● **RAW DATA**:

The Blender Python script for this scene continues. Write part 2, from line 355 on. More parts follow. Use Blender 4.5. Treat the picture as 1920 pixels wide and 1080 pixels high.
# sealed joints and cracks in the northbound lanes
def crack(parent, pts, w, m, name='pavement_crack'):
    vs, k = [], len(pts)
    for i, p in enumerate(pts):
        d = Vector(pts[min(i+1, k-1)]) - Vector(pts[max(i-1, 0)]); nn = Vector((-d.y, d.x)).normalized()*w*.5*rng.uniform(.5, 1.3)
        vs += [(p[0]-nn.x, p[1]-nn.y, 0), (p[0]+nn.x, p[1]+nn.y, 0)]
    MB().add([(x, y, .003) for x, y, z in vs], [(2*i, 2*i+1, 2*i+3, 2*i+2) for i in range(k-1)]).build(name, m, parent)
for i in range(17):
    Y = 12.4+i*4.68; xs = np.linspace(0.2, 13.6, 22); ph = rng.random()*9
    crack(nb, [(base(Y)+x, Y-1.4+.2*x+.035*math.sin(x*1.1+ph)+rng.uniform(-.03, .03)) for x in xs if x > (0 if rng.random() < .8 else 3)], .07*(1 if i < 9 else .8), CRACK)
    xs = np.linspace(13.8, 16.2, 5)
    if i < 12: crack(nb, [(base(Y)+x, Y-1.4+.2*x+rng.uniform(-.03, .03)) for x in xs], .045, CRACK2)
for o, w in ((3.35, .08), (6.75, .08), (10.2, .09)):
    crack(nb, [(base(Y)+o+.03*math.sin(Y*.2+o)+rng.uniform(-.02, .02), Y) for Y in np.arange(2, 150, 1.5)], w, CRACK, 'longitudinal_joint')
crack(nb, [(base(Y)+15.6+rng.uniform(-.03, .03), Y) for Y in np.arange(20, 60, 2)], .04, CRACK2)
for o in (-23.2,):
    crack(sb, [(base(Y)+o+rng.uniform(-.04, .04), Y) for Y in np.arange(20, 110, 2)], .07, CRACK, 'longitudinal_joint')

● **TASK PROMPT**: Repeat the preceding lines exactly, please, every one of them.

● **ANSWER**:
The Blender Python script for this scene continues. Write part 2, from line 355 on. More parts follow. Use Blender 4.5. Treat the picture as 1920 pixels wide and 1080 pixels high.
# sealed joints and cracks in the northbound lanes
def crack(parent, pts, w, m, name='pavement_crack'):
    vs, k = [], len(pts)
    for i, p in enumerate(pts):
        d = Vector(pts[min(i+1, k-1)]) - Vector(pts[max(i-1, 0)]); nn = Vector((-d.y, d.x)).normalized()*w*.5*rng.uniform(.5, 1.3)
        vs += [(p[0]-nn.x, p[1]-nn.y, 0), (p[0]+nn.x, p[1]+nn.y, 0)]
    MB().add([(x, y, .003) for x, y, z in vs], [(2*i, 2*i+1, 2*i+3, 2*i+2) for i in range(k-1)]).build(name, m, parent)
for i in range(17):
    Y = 12.4+i*4.68; xs = np.linspace(0.2, 13.6, 22); ph = rng.random()*9
    crack(nb, [(base(Y)+x, Y-1.4+.2*x+.035*math.sin(x*1.1+ph)+rng.uniform(-.03, .03)) for x in xs if x > (0 if rng.random() < .8 else 3)], .07*(1 if i < 9 else .8), CRACK)
    xs = np.linspace(13.8, 16.2, 5)
    if i < 12: crack(nb, [(base(Y)+x, Y-1.4+.2*x+rng.uniform(-.03, .03)) for x in xs], .045, CRACK2)
for o, w in ((3.35, .08), (6.75, .08), (10.2, .09)):
    crack(nb, [(base(Y)+o+.03*math.sin(Y*.2+o)+rng.uniform(-.02, .02), Y) for Y in np.arange(2, 150, 1.5)], w, CRACK, 'longitudinal_joint')
crack(nb, [(base(Y)+15.6+rng.uniform(-.03, .03), Y) for Y in np.arange(20, 60, 2)], .04, CRACK2)
for o in (-23.2,):
    crack(sb, [(base(Y)+o+rng.uniform(-.04, .04), Y) for Y in np.arange(20, 110, 2)], .07, CRACK, 'longitudinal_joint')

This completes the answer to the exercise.